What are your opinions of DSP's for speakers


This seems to be a popular trend with many speaker brands. Some have internal amplification with DSP's and some have external implementations of it like Legacy. I have heard some good results with it being used but don't necessarily like the idea of everything being digitized for the sake of room/bass correction. Do you own or plan on buying a speaker like this, or have you heard any using it? 

willywonka

Showing 1 response by ghdprentice

No, no, and no. 

It is hard enough to get the very best sound with the straight wire approach. Adding extra digital processing will be subtracting from coherence. You add complexity and then pile more stuff into multifunctional boxes and you lose fidelity. 

 

Then there is putting generally less reliable electronics into a very reliable speaker system. So, something fails, and you have  a hundred plus pound speaker with electronics inside it. Passive speaker system typically perform without failure for decades.

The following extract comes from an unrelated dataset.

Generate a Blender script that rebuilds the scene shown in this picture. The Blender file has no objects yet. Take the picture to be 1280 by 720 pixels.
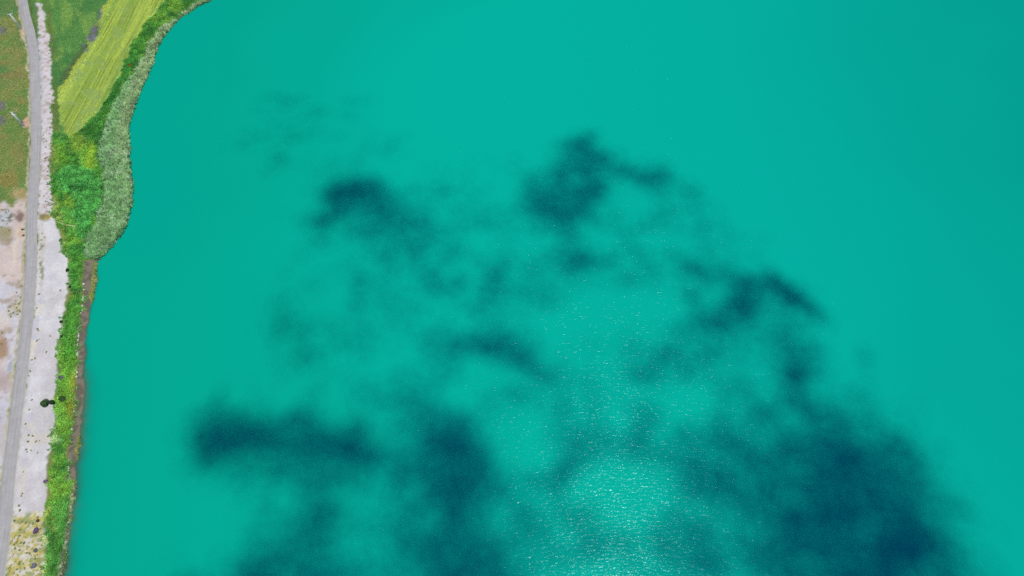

One of the variables that interferes with sound reproduction in vibration. So, putting electronics into a speaker is very counterproductive. This is one of the reason that audiophile equipment is in very heavy cases...it is dampening. 


Also, mechanical failure is accelerated by vibration.

Someday, I am sure... just like CDs now can sound great... forty years after starting to try. But not now. 

 

For consumer or budget audio equipment, sure. It doesn't sound that great to start with, so you can equalize it to sound better.